1. This is a good alternative solution which we’ll look into. Thanks for the idea.

2. This is currently the industry best practice and the App Store guidelines do not specifically discuss contact information. However, as mentioned, we believe users need further transparency on how this works, so we’ve been proactively addressing this.

3. As I mentioned in the previous answer, we are rolling out this functionality for 2.0.6. In the meantime, if you would like your data deleted from our servers please contact our service team at We take this same policy for any of your data, if you’d like your account deleted, including all data, we’re happy to do this as well. We fundamentally believe that you as a user should always have control over your information and data and you can always email our service team and we will remove anything you’d like from our servers

*Bold emphasis mine.

This is a good step. Path may have made a mistake (I am of the opinion they made a misstep – it is only a mistake if they don’t learn from and rectify the issue). This is NOT a new issue. Business Insider erroneously states that Facebook does not do this. That is false. A few months ago it was made public that Facebook does upload your phone contacts to their servers. There are steps users must take to remove this information though finding the instructions to do so is extremely difficult on Facebook.   There is no guarantee that these will actually be deleted from their servers.

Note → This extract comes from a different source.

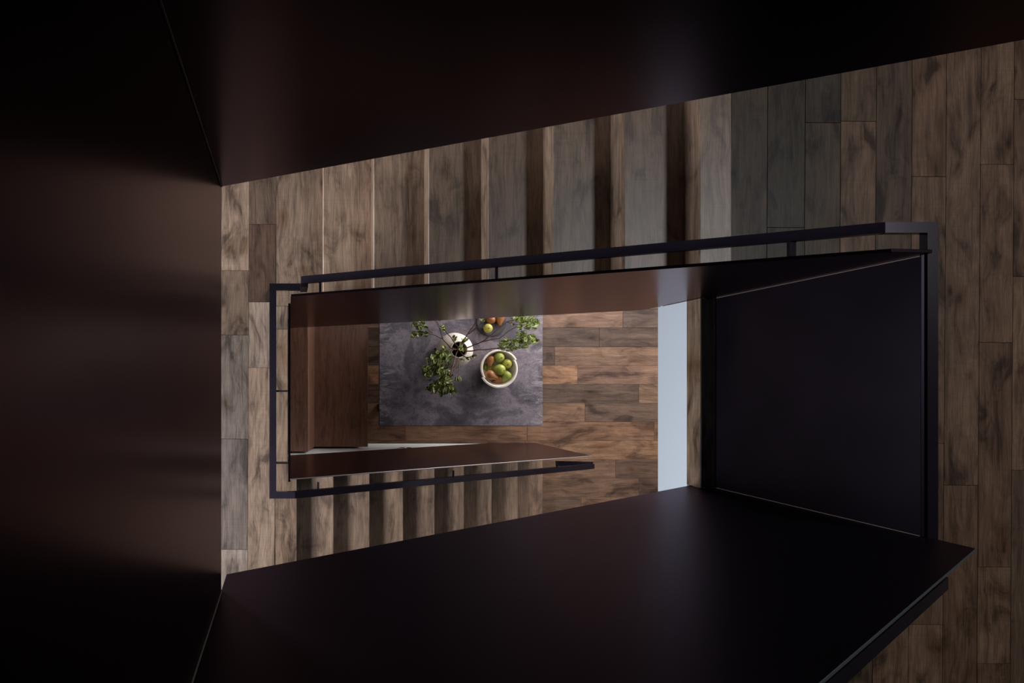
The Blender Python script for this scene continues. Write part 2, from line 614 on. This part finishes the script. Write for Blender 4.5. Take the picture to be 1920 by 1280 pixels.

The quick response to a disaster such as this can make a huge difference.  By both acknowledging the issue and offering steps to take to remove the information Dave and Path have proven that they are paying attention and will move to address these issues.  While this could have been avoided by any number of decisions, it wasn’t.  Path had apparently made changes to the Android version released a few weeks back, stating that they collect your address book and then give you the option to opt-in and are in the process of awaiting approval on the App Store.

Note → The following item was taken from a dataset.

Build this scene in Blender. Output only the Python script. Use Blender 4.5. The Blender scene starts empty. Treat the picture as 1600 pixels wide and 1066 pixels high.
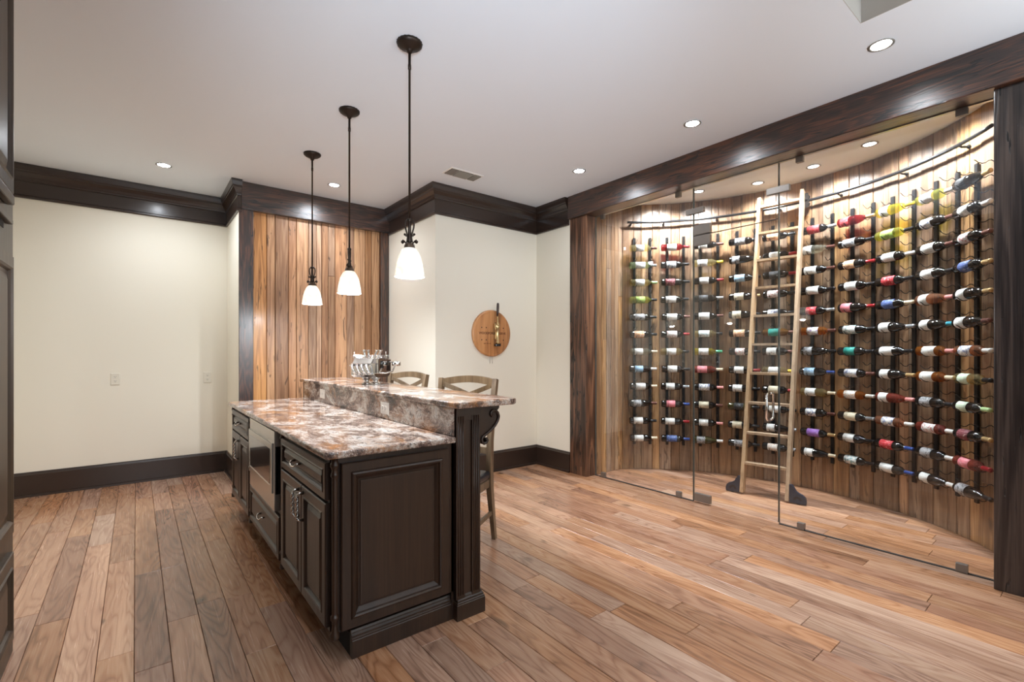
import bpy, bmesh, math, random
from mathutils import Vector, Matrix
from math import sin, cos, pi, radians, degrees, atan2, hypot, sqrt

random.seed(7)
S = bpy.context.scene
COL = S.collection
# ------------------------------------------------------------------ camera, world, light, exposure
F_PX, CAM_H, HORIZON = 740.84, 1.3225, 551.97
cam_d = bpy.data.cameras.new('camera')
cam = bpy.data.objects.new('camera', cam_d)
COL.objects.link(cam)
cam_d.sensor_width = 36.0
cam_d.lens = 36.0 * F_PX / 1600
cam_d.shift_y = (HORIZON - 533.0) / 1600
cam_d.clip_start = 0.02
cam.location = (0, 0, CAM_H)
cam.rotation_euler = (radians(90), 0, -radians(38.3975))
S.camera = cam

W = bpy.data.worlds.new('world')
S.world = W
W.use_nodes = True
W.node_tree.nodes['Background'].inputs[0].default_value = (1.0, 0.97, 0.93, 1)
W.node_tree.nodes['Background'].inputs[1].default_value = 0.3

S.view_settings.view_transform = 'Standard'
S.view_settings.look = 'None'
S.view_settings.gamma = 1.0
S.view_settings.use_curve_mapping = False
S.view_settings.exposure = 0.1
try:
    S.cycles.use_denoising = True
    S.cycles.max_bounces = 10
    S.cycles.diffuse_bounces = 5
    S.cycles.glossy_bounces = 5
    S.cycles.transmission_bounces = 8
    S.cycles.transparent_max_bounces = 12
    S.cycles.caustics_reflective = False
    S.cycles.caustics_refractive = False
    S.cycles.sample_clamp_indirect = 6.0
except Exception:
    pass

LAMP_SPOT, LAMP_NICHE, LAMP_PENDANT = 76.0, 135.0, 44.0
FILL_UP, FILL_ROOM, FILL_SPOT = 42.0, 44.0, 400.0
WARM, COOL = (0.86, 0.92, 1.0), (0.90, 0.95, 1.0)


def lamp(name, kind, loc, energy, color=(1, 1, 1), rot=(0, 0, 0), **kw):
    d = bpy.data.lights.new(name, kind)
    d.energy = energy
    d.color = color
    for k, v in kw.items():
        setattr(d, k, v)
    o = bpy.data.objects.new(name, d)
    o.location = loc
    o.rotation_euler = rot
    COL.objects.link(o)
    return o


# three added fill lamps out of view: two wash the ceiling, one the room
lamp('added_ceiling_wash', 'AREA', (3.1, -1.3, 1.45), FILL_UP, (0.84, 0.93, 1.0), (pi - 0.2, 0, 0), shape='DISK', size=1.2)
q = Vector((1.5, 2.4, 3.05)) - Vector((-0.25, -0.45, 1.7))
lamp('added_ceiling_spot', 'SPOT', (-0.25, -0.45, 1.7), FILL_SPOT, (0.73, 0.87, 1.0), q.to_track_quat('-Z', 'Y').to_euler(), spot_size=radians(58), spot_blend=1.0, shadow_soft_size=0.3)
lamp('added_room_fill', 'AREA', (0.9, -2.3, 1.9), FILL_ROOM, (0.80, 0.90, 1.0), (radians(84), 0, radians(-14)), shape='RECTANGLE', size=2.6, size_y=1.7)


# ------------------------------------------------------------------ materials
def lin(r, g, b):
    f = lambda c: c / 12.92 if c <= 0.04045 else ((c + 0.055) / 1.055) ** 2.4
    return (f(r / 255), f(g / 255), f(b / 255), 1)


class NT:
    def __init__(s, name):
        s.m = bpy.data.materials.new(name)
        s.m.use_nodes = True
        s.t = s.m.node_tree
        s.b = s.t.nodes['Principled BSDF']
        s.out = s.t.nodes['Material Output']

    def n(s, typ, **kw):
        nd = s.t.nodes.new(typ)
        for k, v in kw.items():
            if k.startswith('i_'):
                key = k[2:]
                key = int(key) if key.isdigit() else key.replace('_', ' ')
                s.put(nd.inputs[key], v)
            else:
                setattr(nd, k, v)
        return nd

    def put(s, sock, v):
        if isinstance(v, bpy.types.NodeSocket):
            s.t.links.new(v, sock)
        elif isinstance(v, bpy.types.Node):
            s.t.links.new(v.outputs[0], sock)
        else:
            sock.default_value = v

    def math(s, op, a, b=0.0, c=None):
        nd = s.t.nodes.new('ShaderNodeMath')
        nd.operation = op
        s.put(nd.inputs[0], a)
        s.put(nd.inputs[1], b)
        if c is not None:
            s.put(nd.inputs[2], c)
        return nd.outputs[0]

    def vec(s, op, a, b=None, scale=None):
        nd = s.t.nodes.new('ShaderNodeVectorMath')
        nd.operation = op
        s.put(nd.inputs[0], a)
        if b is not None:
            s.put(nd.inputs[1], b)
        if scale is not None:
            s.put(nd.inputs['Scale'], scale)
        return nd.outputs[0]

    def ramp(s, fac, stops, interp='LINEAR'):
        nd = s.t.nodes.new('ShaderNodeValToRGB')
        nd.color_ramp.interpolation = interp
        el = nd.color_ramp.elements
        while len(el) < len(stops):
            el.new(0.5)
        for e, (p, c) in zip(el, stops):
            e.position = p
            e.color = c if len(c) == 4 else (*c, 1)
        s.put(nd.inputs[0], fac)
        return nd.outputs[0]

    def mix(s, fac, a, b, blend='MIX'):
        nd = s.t.nodes.new('ShaderNodeMix')
        nd.data_type = 'RGBA'
        nd.blend_type = blend
        s.put(nd.inputs[0], fac)
        s.put(nd.inputs[6], a)
        s.put(nd.inputs[7], b)
        return nd.outputs[2]

    def noise(s, vec, scale, detail=4, rough=0.55, dist=0.0):
        nd = s.n('ShaderNodeTexNoise', i_Vector=vec, i_Scale=scale, i_Detail=detail, i_Roughness=rough, i_Distortion=dist)
        return nd.outputs[0]

    def bump(s, height, strength=0.3, dist=0.01):
        nd = s.n('ShaderNodeBump', i_Strength=strength, i_Distance=dist, i_Height=height)
        s.t.links.new(nd.outputs[0], s.b.inputs['Normal'])


def plain(name, c, rough=0.5, metal=0.0, spec=0.5, coat=0.0, bump=None):
    k = NT(name)
    k.b.inputs['Base Color'].default_value = c
    k.b.inputs['Roughness'].default_value = rough
    k.b.inputs['Metallic'].default_value = metal
    k.b.inputs['Specular IOR Level'].default_value = spec
    k.b.inputs['Coat Weight'].default_value = coat
    k.b.inputs['Coat Roughness'].default_value = 0.15
    if bump:
        p = k.n('ShaderNodeNewGeometry').outputs['Position']
        k.bump(k.noise(p, bump[0], 3), bump[1], 0.003)
    return k.m


def wood(name, axis, dark, mid, light, rough=0.4, ring=7.0, freq=46.0, ring_w=0.35, pits=0.0, vary=0.25, tints=None,
         coat=0.0, spec=0.5, bump=0.25, along=0.07, knots=0.0, cloud_w=0.7, fine_w=0.7, coat_r=0.18, ring_p=1):
    """timber whose grain runs along one axis; every piece shifts the pattern by its own random number"""
    k = NT(name)
    pos = k.n('ShaderNodeNewGeometry').outputs['Position']
    rnd = k.n('ShaderNodeObjectInfo').outputs['Random']
    r2 = k.math('FRACT', k.math('MULTIPLY', rnd, 91.7))
    off = k.n('ShaderNodeCombineXYZ', i_0=k.math('MULTIPLY', rnd, 71.0), i_1=k.math('MULTIPLY', r2, 53.0), i_2=k.math('MULTIPLY', rnd, 33.0))
    sc = [1.0, 1.0, 1.0]
    sc['xyz'.index(axis)] = along
    v = k.vec('MULTIPLY', k.vec('ADD', pos, off), tuple(sc))
    sc2 = [1.0, 1.0, 1.0]
    sc2['xyz'.index(axis)] = 0.02
    vf = k.vec('MULTIPLY', k.vec('ADD', pos, off), tuple(sc2))
    fig = k.noise(v, ring, 2.5, 0.5, 0.5)
    rings = k.math('MULTIPLY_ADD', k.math('SINE', k.math('MULTIPLY', fig, freq)), 0.5, 0.5)
    if ring_p != 1:
        rings = k.math('POWER', rings, ring_p)
    fine = k.noise(vf, 170, 3, 0.6)
    cloud = k.noise(v, ring * 0.55, 4, 0.6, 0.3)
    f = k.math('ADD', k.math('MULTIPLY', rings, ring_w), k.math('MULTIPLY', fine, fine_w))
    f = k.math('ADD', f, k.math('MULTIPLY', cloud, cloud_w))
    f = k.math('SUBTRACT', f, (cloud_w + fine_w + ring_w) * 0.5 - 0.5)
    col = k.ramp(f, [(0.2, dark), (0.5, mid), (0.8, light)])
    if tints:
        t = k.ramp(r2, [(i / len(tints), c) for i, c in enumerate(tints)], 'CONSTANT')
        col = k.mix(1.0, col, t, 'MULTIPLY')
    h = k.n('ShaderNodeHueSaturation', i_Color=col, i_Value=k.math('MULTIPLY_ADD', rnd, vary * 2, 1.0 - vary),
            i_Saturation=k.math('MULTIPLY_ADD', r2, 0.25, 0.87))
    col = h.outputs[0]
    height = k.math('MULTIPLY_ADD', rings, 0.4, k.math('MULTIPLY', fine, 0.5))
    if knots:
        sck = [1.0, 1.0, 1.0]
        sck['xyz'.index(axis)] = 0.45
        vk = k.vec('MULTIPLY', k.vec('ADD', pos, off), tuple(sck))
        kn = k.noise(vk, 6.5, 2, 0.45, 0.4)
        km = k.n('ShaderNodeMapRange', i_Value=kn, i_1=0.70, i_2=0.80, i_3=0.0, i_4=knots).outputs[0]
        col = k.mix(km, col, tuple(x * 0.22 for x in dark[:3]) + (1,))
    if pits:
        scp = [1.0, 1.0, 1.0]
        scp['xyz'.index(axis)] = 0.16
        vp = k.vec('MULTIPLY', k.vec('ADD', pos, off), tuple(scp))
        pn = k.noise(vp, 30, 2, 0.5, 0.8)
        gate = k.noise(v, 5, 2, 0.5)
        pm = k.n('ShaderNodeMapRange', i_Value=k.math('ADD', pn, k.math('MULTIPLY', gate, 0.5)), i_1=0.90, i_2=0.94, i_3=0.0, i_4=pits).outputs[0]
        col = k.mix(pm, col, tuple(x * 0.12 for x in dark[:3]) + (1,))
        height = k.math('SUBTRACT', height, k.math('MULTIPLY', pm, 2.5))
    k.t.links.new(col, k.b.inputs['Base Color'])
    k.put(k.b.inputs['Roughness'], k.math('MULTIPLY_ADD', fine, 0.16, rough - 0.08))
    k.b.inputs['Specular IOR Level'].default_value = spec
    k.b.inputs['Coat Weight'].default_value = coat
    k.b.inputs['Coat Roughness'].default_value = coat_r
    if bump:
        k.bump(height, bump, 0.004)
    return k.m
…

Dave was one of the co-inventors of Facebook Connect and Platform before leaving Facebook in January 2010 to join Napster creator Shawn Fanning in a new startup.  Path launched in November 2010 and shortly thereafter Facebook found itself in a number of privacy issues that would have implications to Dave.  It would be hard to believe that Dave is not acutely aware of how quickly fortunes can change when privacy and social networks collide – especially with a motto “The simple and private way to share life with close friends and family.”  I am guessing that the dichotomy between Path and Facebook is best demonstrated in this privacy issue.  By doing things the “Facebook way” instead of a more forward thinking  manner to “connect friends” is at the root of the current situation.Dave and Path would be best served to make the move to delete all of the current contact information and tie in to a system such as Open Graph or OpenID leaving users contacts on device and off their servers. Or to quote Michael Arrington, “Hey Path, Just Nuke All The Data“ Choosing that will lead them down the right Path (pun intended).

Revisiting the title – Path, your contacts, and disaster response: Dave Morin takes the high road - or not?  Today Path posted this statement on their site, apologizing for the mistakes that they have made and they have made the decision to “Nuke the data”

We believe you should have control when it comes to sharing your personal information. We also believe that actions speak louder than words. So, as a clear signal of our commitment to your privacy, we’ve deleted the entire collection of user uploaded contact information from our servers. Your trust matters to us and we want you to feel completely in control of your information on Path.

I think this is a good start and hopefully up and coming startups will learn from the missteps of others and choose the most secure and least invasive option in making social connections.